5.4 How Much Memory Is Enough?Back when memory cost $50 per megabyte, we advised people to install as much memory as they could afford. With memory now selling for pennies per megabyte, we advise people to install as much memory as their motherboards will accept. How much memory you actually need depends on the operating system and applications you use, how many windows you keep open, which background services and processes you run, and so on. Memory is more important than processor speed to system performance. Windows XP runs faster on a slow Celeron with 128 MB than on a fast Pentium 4 with 32 MB. Using a big swap/paging file cannot substitute for having enough RAM. Windows virtual memory allows you to run more and larger programs than fit into physical memory by temporarily swapping data from RAM to a disk file. When Windows swaps to disk, performance takes a major hit. If your hard disk clatters away every time you switch between running applications, that's a sure sign that heavy paging is going on and that your system needs more memory. RAM is cheap. Install enough of it to minimize use of the paging file. To determine how much memory you need, choose the following category that best describes your usage pattern. If you fall between two, choose the higher. Note that newer versions of applications usually require more memory.

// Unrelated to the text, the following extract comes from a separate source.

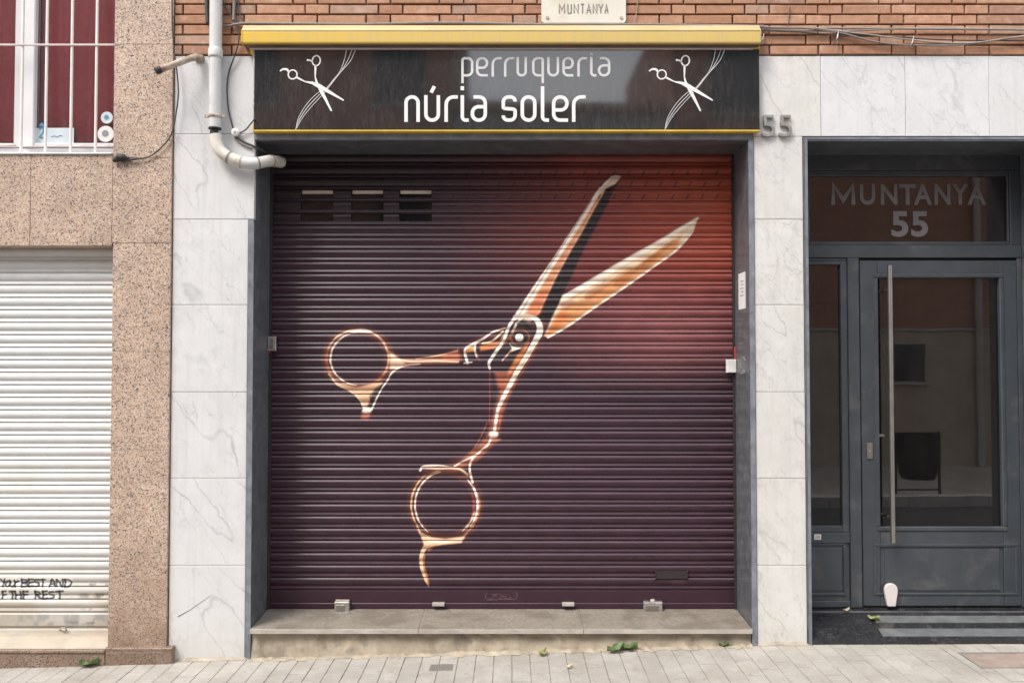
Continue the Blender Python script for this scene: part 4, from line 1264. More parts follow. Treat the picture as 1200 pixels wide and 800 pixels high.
MB().tube([(ax0+.03, YA+.05, za-.012), (ax1-.03, YA+.05, za-.012)], .008, 8).build("fabric_edge", MAT['rail_pink'], aw)

# ================================================================== STREET PLAQUE
YPQ = -.032
pq = thing("street_plaque", (ax(683, YPQ), YPQ, az(27, YPQ)), "cream stone street name plaque on the bricks above the awning", "sign")
x0, x1, z0 = ax(634.5, YPQ, 15), ax(733.5, YPQ, 15), az(27, YPQ)
z1 = z0+.34
b = MB().prism_y(fillet([(x0,z0),(x1,z0),(x1,z1),(x0,z1)], .02, 5, True), YPQ, -.013)
b.build("plate", MAT['plaque'], pq)
for px in (641.5, 728):
    for zz in (az(21, YPQ), z1-.03):
        MB().lathe([(.009, -.006), (.010, -.003), (.010, .003)], (ax(px, YPQ, 20), YPQ, zz), 'y', 12).build("screw", MAT['rust'], pq)
CAPS = {'M':[[(0,1),(0,0),(.5,.62),(1,0),(1,1)]], 'U':[[(0,0),(0,.82),(.18,1),(.82,1),(1,.82),(1,0)]], 'N':[[(0,1),(0,0),(1,1),(1,0)]], 'T':[[(0,0),(1,0)],[(.5,0),(.5,1)]],
        'A':[[(0,1),(.5,0),(1,1)],[(.2,.68),(.8,.68)]], 'Y':[[(0,0),(.5,.5),(1,0)],[(.5,.5),(.5,1)]]}
wq = (YPQ-CAM[1])/F
def sx(v): return 600+v*160/1200
for ch, a, b_ in zip("MUNTANYA", (410,485,540,600,652,708,756,812), (468,527,588,640,698,752,806,850)):
    m = MB()
    for s_ in CAPS[ch]:
        m.ribbon([pp(sx(a+6)+(sx(b_-6)-sx(a+6))*u, 5.2+(15.8-5.2)*v, YPQ-.001) for u, v in s_], 1.5*wq, YPQ-.0016, YPQ-.0003)
    m.build("letter", MAT['plaque_ink'], pq)

# letters from the built-in sans outline, one mesh each
def text_letter(ch, x0, x1, z0, z1, y, th, mat, parent, bold=.0):
    cu = bpy.data.curves.new("letter_curve", 'FONT'); cu.body = ch; cu.extrude = .5; cu.offset = bold; cu.resolution_u = 6
    o = bpy.data.objects.new("letter_tmp", cu); COL.objects.link(o)
    dg = bpy.context.evaluated_depsgraph_get()
    me = bpy.data.meshes.new_from_object(o.evaluated_get(dg)); me.name = "letter"
    bpy.data.objects.remove(o)
    co = np.empty(len(me.vertices)*3); me.vertices.foreach_get("co", co); co = co.reshape(-1, 3)
    mn, mxx = co.min(0), co.max(0)
    u = (co-mn)/(mxx-mn)
    w = np.stack([x0+u[:,0]*(x1-x0), y+th*(1-u[:,2]), z0+u[:,1]*(z1-z0)], 1)
    me.vertices.foreach_set("co", w.ravel()); me.update()
    me.materials.clear(); me.materials.append(mat)
    ob = bpy.data.objects.new("letter", me); COL.objects.link(ob); adopt(ob, parent)
    return ob
# ================================================================== HOUSE NUMBER 55 (cast digits)
for px, lab in ((893, "left metal digit 5 of the house number beside the sign"), (913, "right metal digit 5 of the house number beside the sign")):
    Y = -.024
    w_ = 15.2; y0_, y1_ = 135., 159.5
    d = thing("house_number", (ax(px+8, Y, 147), Y, az(160, Y)), lab, "house number", "house number digits")
    text_letter('5', ax(px+.3, Y, 147), ax(px+15.4, Y, 147), az(160, Y), az(134.8, Y), Y, .0225, MAT['alu_num'], d, -.004).name = "digit"
#PART4
# ================================================================== RAINWATER PIPE
YP = -.055
pr = (15.5/2)*(YP-CAM[1])/F
pipe = thing("drainpipe", (ax(252.5, YP, 150), YP, az(190, YP)), "pale grey plastic drainpipe bending into the shop opening", "pipe")
xp = ax(252.5, YP, 75)
MB().tube([(xp, YP, az(66, YP)), (xp, YP, 5.5)], pr*.94, 20).build("upper_pipe", MAT['pvc'], pipe)
MB().tube([(xp, YP, az(150, YP)), (xp, YP, az(66.3, YP))], pr*.90, 20).build("lower_pipe", MAT['pvc'], pipe)
MB().lathe([(pr*.92, 0), (pr*1.06, .002), (pr*1.08, .01), (pr*1.08, .05), (pr*.95, .058)], (xp, YP, az(68, YP)), 'z', 20).build("socket", MAT['pvc'], pipe)
c_ = MB().lathe([(pr*.92, -.009), (pr*1.03, -.008), (pr*1.03, .008), (pr*.92, .009)], (xp, YP, az(136.5, YP)), 'z', 20).build("clamp", MAT['rust'], pipe)
for s_ in (-1, 1):
    MB().box(xp+s_*pr*1.02-.0, xp+s_*(pr+.022), YP-.006, YP+.006, az(136.5, YP)-.008, az(136.5, YP)+.008).build("clamp_ear", MAT['rust'], c_)
MB().box(xp-.006, xp+.006, YP+pr*.9, .002, az(136.5, YP)-.008, az(136.5, YP)+.008).build("bracket", MAT['rust'], pipe)
xe = ax(251, YP, 160)
MB().tube([(xe, YP, az(161, YP)), (xe, YP, az(149.5, YP))], pr*.62, 16).build("sleeve", MAT['rubber'], pipe)
MB().tube([(xp, YP, az(151.5, YP)), (xp, YP, az(150, YP))], pr*.97, 20).build("collar", MAT['rubber'], pipe)
raw = [(252.5,158,-.055),(254,168,-.056),(257.5,176,-.058),(264,182,-.06),(272,186,-.062),(281,189.5,-.062),(291,191.5,-.06),(300,191.5,-.05),(308,190,-.02),(315,188.8,.03),(322,189,.10),(329,190,.18)]
cur = smooth_pts(raw, 5)
pts = [at(x, y, Y) for x, y, Y in cur]
r2 = .036
cuts = [0, 18, 26, 36, 46, len(pts)-1]
for i, (a, b_) in enumerate(zip(cuts[:-1], cuts[1:])):
    seg = pts[a:b_+1]
    MB().tube(seg, r2*(1.0 if i % 2 == 0 else .97), 18).build("elbow", MAT['pvc_old'] if i != 2 else MAT['pvc'], pipe)
    if i:
        q = pts[a]; d = (pts[a+1]-pts[a-1]).normalized()
        MB().tube([q-d*.004, q+d*.006], r2*1.055, 18).build("joint_ring", MAT['cable_grey'] if i % 2 else MAT['rust'], pipe)

# ================================================================== CABLES
def cable(name, pl, r, mat, label, cat="cable", group=None, n=6):
    q = [at(x, y, Y) for x, y, Y in smooth_pts(pl, n)]
    return MB().tube(q, r, 7).build(name, mat, None, label, cat, group)
pl = [(201.5,-20,-.03),(202,30,-.03),(204,60,-.03),(207.5,85,-.03),(209,110,-.028),(206,135,-.03),(201,157,-.03),(191,171,-.032),(178,182,-.03),(166,186,-.032),(152,186,-.034)]
c1 = thing("hanging_cable", at(152,186,-.03), "thin dark cable hanging down the granite edge to a black plug", "cable")
MB().tube([at(x, y, Y) for x, y, Y in smooth_pts(pl, 6)], .0045, 7).build("wire", MAT['cable'], c1)
MB().tube([at(152,186,-.034), at(148,185.6,-.036), at(146,185,-.036), at(139,184.6,-.036), at(136,187,-.036), at(132.5,189,-.036)], [.009,.013,.022,.024,.016,.010], 10).build("plug", MAT['rubber'], c1)
MB().tube([at(148,188,-.034), at(160,186,-.034)], .008, 8).build("grip", MAT['cable'], c1)
cable("wire", [(277,-20,-.03),(276.5,0,-.03),(275,20,-.03),(277,30,-.03),(280,40,-.03),(279,52,-.03),(274,68,-.02),(268,86,-.012),(266,105,-.012),(268,130,-.012),(273,150,-.012),(276,158,-.014)], .0045, MAT['cable'], "thin black cable running down from the bricks to the white insulator")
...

Table 5-1 lists the minimum amount of memory we recommend by operating system and usage. These are ad hoc rules based on our experience, so your mileage may vary. More is always better, because using more than the recommended minimum contributes to system stability. Windows 9X is of questionable robustness for Heavy usage, let alone Extreme usage, so we do not provide recommendations for Windows 9X in Extreme usage.
Each operating system has a "sweet spot" that depends on the application mix, but is typically about midway between our recommendations for Typical and Heavy usage. Adding memory increases performance until you reach the sweet spot, but beyond that results in decreasing returns. We generally find the sweet spot for Windows 95/98/Me to be 96 MB; for Windows NT Workstation 4.0, 192 MB; for Windows NT Server 4.0, 384 MB; for Windows 2000 Professional, 256 MB; for Windows 2000 Server, 384 MB; for Windows XP (Home and Professional Editions), 384 MB; for Windows XP Server, 512 MB; for recent Linux releases used as a GUI workstation, 192 MB; and for Linux used in text-mode as a server, 128 MB. Your mileage may vary. In general, the best way to determine if you've reached the sweet spot for your own mix of applications and your personal working style is to keep an eye on how frequently the system pages out to the hard disk. If that happens frequently, you need more memory. If your system pages only occasionally, you probably have enough memory. Our rule is simple. If in doubt, always err on the side of having more memory rather than less.